This explains a research project on how to bypass ARM’s Memory Tagging Extension (MTE), a hardware feature designed to prevent memory corruption vulnerabilities. Here are the key takeaways:
- ARM MTE: MTE works like a “lock and key” system. Pointers have a “key” (a 4-bit tag) and memory objects have a “lock” (also a 4-bit tag). If the key and lock don’t match when a pointer tries to access memory, the program will crash, preventing an attack.
- The Challenge: The tags are randomly generated, making it difficult for an attacker to guess the correct tag to bypass MTE.
- The Attack: The researchers discovered a side-channel attack that combines two CPU features:
- Cache Side Channel: This allows an attacker to tell if a memory object has been accessed by measuring how long it takes to access it.
- Speculative Execution: This is a CPU optimization where the processor predicts and executes instructions before they are actually needed. The key finding is that if a tag check fails during speculative execution, the program doesn’t crash immediately.

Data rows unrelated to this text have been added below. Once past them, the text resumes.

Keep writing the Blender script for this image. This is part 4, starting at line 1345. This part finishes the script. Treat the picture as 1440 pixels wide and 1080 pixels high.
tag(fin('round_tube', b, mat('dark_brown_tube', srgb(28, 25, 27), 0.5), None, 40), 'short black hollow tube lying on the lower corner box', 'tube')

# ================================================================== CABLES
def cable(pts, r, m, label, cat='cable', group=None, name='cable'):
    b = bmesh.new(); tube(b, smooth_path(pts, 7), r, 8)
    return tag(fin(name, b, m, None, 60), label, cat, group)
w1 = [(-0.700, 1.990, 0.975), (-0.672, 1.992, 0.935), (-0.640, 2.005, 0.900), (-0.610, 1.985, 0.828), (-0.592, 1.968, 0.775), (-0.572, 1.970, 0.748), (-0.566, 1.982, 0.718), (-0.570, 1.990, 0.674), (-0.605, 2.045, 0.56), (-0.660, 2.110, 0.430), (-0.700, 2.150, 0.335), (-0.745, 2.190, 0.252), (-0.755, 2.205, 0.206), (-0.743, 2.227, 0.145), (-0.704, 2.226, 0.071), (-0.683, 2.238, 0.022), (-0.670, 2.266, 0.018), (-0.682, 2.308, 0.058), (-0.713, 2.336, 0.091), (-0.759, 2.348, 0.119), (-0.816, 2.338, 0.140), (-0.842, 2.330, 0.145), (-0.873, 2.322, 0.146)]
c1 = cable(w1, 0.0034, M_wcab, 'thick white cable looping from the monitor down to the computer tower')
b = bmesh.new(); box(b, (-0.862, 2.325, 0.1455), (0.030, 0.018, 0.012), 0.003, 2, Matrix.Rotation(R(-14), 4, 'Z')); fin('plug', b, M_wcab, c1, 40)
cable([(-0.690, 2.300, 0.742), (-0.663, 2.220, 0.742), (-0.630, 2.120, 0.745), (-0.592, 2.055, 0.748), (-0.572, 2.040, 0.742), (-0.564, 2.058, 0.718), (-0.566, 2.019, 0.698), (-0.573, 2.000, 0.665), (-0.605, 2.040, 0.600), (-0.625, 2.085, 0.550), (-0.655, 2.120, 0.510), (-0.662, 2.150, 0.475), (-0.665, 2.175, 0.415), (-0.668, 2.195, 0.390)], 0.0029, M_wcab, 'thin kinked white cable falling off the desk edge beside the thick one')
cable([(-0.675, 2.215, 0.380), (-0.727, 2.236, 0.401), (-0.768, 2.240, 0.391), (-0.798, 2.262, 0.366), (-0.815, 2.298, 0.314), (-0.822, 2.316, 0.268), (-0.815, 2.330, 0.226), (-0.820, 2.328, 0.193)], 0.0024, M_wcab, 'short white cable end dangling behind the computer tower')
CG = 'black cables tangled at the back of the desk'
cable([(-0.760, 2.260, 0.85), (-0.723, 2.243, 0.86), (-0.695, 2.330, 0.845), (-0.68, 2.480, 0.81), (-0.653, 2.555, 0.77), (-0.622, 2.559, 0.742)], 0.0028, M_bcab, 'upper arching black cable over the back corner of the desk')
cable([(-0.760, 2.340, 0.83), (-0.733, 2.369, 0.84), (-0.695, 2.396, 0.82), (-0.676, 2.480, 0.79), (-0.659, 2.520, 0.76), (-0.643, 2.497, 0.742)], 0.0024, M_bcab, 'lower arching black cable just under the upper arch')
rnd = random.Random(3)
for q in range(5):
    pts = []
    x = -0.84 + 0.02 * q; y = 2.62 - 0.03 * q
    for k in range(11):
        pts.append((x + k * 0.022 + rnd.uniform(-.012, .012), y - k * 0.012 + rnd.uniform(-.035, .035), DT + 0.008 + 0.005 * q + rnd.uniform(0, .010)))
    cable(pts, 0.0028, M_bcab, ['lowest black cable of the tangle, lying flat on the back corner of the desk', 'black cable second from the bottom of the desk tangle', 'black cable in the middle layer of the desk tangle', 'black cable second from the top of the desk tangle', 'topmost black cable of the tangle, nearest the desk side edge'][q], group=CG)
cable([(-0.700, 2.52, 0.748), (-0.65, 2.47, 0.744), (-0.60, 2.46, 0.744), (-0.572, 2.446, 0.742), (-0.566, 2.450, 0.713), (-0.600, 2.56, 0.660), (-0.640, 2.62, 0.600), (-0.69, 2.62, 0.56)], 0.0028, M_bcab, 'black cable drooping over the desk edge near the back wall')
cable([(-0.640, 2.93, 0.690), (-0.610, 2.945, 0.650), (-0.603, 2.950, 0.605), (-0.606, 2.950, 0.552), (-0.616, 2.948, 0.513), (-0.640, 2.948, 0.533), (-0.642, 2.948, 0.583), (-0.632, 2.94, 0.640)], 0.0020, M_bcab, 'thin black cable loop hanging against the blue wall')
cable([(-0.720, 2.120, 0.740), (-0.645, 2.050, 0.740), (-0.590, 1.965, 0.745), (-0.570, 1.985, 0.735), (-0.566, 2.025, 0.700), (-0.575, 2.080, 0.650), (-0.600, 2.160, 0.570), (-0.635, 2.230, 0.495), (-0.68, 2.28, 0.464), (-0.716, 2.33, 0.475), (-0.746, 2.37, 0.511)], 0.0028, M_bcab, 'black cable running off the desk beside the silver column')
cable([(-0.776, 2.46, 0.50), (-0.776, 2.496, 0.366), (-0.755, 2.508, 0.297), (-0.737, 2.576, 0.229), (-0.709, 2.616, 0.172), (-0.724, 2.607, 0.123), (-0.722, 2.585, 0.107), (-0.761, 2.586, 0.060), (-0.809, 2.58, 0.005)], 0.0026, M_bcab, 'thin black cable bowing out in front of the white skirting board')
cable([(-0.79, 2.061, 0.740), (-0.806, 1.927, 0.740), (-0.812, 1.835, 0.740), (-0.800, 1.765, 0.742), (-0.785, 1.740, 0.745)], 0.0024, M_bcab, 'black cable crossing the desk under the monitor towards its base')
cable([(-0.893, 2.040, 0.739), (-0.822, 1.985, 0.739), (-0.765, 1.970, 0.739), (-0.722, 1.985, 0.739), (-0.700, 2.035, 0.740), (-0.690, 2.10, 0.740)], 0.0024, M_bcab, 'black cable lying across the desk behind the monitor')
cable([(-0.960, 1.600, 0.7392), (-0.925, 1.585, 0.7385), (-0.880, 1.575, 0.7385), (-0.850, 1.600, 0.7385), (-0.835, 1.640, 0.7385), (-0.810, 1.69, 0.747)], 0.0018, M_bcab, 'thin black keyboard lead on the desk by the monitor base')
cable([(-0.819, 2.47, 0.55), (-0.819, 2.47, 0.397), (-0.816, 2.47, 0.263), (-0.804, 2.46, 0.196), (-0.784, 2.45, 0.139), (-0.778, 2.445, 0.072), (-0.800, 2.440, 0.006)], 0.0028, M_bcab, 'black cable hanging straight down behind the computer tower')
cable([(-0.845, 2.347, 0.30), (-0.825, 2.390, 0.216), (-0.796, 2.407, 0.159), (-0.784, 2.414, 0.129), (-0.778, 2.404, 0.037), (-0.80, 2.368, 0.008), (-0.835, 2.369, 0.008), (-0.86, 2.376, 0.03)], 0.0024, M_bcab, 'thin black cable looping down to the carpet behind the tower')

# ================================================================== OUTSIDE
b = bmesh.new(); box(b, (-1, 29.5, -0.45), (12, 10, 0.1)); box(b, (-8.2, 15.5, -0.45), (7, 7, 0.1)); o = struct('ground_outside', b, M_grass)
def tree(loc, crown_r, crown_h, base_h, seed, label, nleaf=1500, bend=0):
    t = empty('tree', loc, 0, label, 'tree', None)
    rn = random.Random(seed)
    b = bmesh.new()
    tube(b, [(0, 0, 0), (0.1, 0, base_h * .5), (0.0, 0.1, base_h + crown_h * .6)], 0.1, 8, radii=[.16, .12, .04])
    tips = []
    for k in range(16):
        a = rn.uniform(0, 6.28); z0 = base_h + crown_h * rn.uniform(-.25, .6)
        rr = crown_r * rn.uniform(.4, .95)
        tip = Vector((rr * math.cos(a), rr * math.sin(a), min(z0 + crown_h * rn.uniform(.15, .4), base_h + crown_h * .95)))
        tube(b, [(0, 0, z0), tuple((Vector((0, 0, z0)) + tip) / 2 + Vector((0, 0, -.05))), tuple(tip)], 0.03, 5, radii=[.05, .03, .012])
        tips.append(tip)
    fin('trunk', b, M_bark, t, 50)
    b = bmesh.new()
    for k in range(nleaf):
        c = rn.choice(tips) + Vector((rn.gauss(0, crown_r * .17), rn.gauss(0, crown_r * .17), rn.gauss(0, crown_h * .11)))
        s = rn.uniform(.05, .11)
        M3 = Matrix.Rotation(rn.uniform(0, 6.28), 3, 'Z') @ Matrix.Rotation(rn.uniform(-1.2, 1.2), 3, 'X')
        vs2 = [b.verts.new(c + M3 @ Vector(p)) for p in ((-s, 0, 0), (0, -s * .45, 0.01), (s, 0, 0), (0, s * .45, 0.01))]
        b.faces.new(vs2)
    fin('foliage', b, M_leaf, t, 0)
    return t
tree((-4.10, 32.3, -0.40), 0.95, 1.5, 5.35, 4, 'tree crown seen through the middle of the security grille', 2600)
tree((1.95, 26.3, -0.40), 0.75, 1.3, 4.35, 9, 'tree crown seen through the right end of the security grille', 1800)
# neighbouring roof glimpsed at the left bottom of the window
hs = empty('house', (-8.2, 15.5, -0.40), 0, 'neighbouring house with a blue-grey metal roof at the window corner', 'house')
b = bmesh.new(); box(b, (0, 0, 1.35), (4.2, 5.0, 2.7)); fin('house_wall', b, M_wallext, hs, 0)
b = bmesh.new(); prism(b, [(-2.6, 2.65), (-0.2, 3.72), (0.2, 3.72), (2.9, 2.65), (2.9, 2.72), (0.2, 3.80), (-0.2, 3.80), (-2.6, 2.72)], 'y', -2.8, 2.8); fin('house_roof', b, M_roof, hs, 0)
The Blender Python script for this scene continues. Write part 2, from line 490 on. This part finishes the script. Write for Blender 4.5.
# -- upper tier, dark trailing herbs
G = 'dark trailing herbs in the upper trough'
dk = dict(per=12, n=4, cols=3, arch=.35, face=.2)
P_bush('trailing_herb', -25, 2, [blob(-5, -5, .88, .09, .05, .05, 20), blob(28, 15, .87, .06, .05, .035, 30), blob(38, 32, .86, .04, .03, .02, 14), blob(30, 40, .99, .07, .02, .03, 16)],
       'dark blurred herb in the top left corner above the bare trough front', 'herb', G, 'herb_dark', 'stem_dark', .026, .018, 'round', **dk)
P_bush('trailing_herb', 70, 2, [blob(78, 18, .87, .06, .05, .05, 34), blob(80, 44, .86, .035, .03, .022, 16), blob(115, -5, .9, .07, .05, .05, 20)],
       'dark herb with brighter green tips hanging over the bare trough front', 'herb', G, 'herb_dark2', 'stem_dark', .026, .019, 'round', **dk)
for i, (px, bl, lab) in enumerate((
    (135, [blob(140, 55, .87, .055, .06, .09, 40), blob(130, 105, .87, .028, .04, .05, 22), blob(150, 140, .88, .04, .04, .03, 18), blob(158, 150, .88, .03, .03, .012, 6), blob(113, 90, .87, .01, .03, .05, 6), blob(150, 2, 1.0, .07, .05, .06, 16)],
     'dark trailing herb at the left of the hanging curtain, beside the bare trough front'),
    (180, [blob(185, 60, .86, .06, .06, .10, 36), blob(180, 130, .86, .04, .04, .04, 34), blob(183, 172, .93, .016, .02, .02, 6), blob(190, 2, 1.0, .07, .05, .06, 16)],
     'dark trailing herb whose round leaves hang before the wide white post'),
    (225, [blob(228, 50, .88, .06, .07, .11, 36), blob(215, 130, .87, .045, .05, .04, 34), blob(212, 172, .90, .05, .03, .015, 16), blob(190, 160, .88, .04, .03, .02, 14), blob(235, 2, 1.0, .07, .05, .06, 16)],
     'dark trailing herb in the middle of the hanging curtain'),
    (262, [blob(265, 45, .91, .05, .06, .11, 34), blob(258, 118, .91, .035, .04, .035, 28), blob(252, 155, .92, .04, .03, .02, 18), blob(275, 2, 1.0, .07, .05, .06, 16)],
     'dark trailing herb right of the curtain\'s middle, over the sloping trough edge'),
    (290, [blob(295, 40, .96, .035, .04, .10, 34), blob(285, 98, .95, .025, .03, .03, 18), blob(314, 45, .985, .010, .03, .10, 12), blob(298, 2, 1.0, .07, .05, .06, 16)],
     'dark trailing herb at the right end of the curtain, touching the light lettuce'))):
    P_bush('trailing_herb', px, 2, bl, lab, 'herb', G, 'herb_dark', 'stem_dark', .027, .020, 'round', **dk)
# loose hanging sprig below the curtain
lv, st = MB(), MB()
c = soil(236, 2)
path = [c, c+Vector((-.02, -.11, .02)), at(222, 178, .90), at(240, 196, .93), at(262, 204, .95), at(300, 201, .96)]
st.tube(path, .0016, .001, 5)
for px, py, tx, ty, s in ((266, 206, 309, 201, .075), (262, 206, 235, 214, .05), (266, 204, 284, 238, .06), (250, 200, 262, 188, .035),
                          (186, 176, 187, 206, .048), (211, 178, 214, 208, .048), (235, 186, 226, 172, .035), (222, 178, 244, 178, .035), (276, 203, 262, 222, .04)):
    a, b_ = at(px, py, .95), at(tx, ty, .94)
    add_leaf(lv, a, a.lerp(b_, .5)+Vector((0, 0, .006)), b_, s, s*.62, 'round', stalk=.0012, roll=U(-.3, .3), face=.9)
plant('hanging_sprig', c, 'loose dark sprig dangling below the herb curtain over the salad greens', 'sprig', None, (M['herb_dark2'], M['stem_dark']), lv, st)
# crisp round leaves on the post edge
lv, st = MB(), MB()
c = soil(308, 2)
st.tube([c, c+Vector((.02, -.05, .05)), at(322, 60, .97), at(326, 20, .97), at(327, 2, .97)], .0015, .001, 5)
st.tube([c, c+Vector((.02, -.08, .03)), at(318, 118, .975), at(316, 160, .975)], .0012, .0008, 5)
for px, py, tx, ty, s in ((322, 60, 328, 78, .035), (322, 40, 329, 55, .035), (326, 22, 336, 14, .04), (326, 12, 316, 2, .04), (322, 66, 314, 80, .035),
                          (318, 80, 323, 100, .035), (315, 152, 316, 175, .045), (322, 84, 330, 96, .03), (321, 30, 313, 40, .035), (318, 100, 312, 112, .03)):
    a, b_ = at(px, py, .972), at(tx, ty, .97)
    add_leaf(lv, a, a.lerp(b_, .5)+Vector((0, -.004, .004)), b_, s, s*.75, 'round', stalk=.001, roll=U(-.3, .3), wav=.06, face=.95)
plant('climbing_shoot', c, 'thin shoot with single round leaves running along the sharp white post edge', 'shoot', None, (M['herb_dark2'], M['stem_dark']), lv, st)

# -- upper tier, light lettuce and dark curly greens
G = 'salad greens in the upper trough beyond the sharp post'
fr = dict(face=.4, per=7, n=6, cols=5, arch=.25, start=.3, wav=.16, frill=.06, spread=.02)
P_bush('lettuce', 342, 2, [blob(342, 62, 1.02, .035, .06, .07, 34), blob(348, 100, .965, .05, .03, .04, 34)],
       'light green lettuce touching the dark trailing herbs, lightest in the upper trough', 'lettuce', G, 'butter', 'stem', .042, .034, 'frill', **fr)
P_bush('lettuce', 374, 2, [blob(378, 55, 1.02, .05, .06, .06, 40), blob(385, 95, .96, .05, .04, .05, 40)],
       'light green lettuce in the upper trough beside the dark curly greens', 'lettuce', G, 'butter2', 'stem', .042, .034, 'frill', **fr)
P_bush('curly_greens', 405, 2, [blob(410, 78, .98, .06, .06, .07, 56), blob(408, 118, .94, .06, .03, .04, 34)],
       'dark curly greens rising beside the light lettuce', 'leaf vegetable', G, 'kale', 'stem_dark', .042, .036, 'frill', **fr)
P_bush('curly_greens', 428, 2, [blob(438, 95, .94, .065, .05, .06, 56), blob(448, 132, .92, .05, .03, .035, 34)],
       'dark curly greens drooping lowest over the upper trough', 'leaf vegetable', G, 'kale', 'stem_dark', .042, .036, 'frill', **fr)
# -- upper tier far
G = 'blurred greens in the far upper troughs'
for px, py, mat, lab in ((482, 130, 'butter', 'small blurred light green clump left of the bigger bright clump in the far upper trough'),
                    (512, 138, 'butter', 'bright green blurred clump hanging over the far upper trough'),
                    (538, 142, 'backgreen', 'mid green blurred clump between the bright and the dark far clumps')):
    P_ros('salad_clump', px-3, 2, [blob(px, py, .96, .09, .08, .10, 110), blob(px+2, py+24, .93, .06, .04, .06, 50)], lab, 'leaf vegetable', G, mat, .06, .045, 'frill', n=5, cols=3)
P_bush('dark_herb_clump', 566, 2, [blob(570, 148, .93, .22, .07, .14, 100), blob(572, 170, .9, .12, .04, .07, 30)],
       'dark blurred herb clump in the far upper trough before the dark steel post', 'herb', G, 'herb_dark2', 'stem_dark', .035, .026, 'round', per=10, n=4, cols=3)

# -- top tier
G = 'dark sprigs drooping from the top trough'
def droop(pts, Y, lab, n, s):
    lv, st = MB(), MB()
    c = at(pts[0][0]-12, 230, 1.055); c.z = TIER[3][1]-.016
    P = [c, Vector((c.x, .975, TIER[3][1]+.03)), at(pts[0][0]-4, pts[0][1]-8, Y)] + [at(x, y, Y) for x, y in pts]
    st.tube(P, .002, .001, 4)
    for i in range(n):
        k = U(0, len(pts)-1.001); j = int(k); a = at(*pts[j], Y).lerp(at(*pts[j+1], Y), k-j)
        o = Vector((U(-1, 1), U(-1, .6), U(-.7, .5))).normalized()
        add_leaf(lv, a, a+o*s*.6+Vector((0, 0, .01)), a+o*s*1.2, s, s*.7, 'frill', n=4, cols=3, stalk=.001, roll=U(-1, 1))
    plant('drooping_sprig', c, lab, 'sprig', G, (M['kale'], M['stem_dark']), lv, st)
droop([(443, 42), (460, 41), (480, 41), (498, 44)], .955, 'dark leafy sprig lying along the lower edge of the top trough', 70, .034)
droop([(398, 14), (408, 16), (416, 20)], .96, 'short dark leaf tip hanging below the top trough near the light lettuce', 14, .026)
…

- Putting it Together: By using these two features, the researchers were able to create “tag leakage gadgets” that leak the MTE tag without crashing the program. This allows them to bypass MTE and exploit memory corruption vulnerabilities.
- Real-World Example: The video demonstrates a real-world attack on Google Chrome’s V8 engine, where they are able to leak the MTE tag of render memory and then exploit a heap overflow vulnerability.
- Vendor Response: While ARM and Google acknowledge the issue, they still consider MTE a valuable security feature. The Chrome V8 team, however, has decided not to adopt MTE in their renderer due to these types of issues.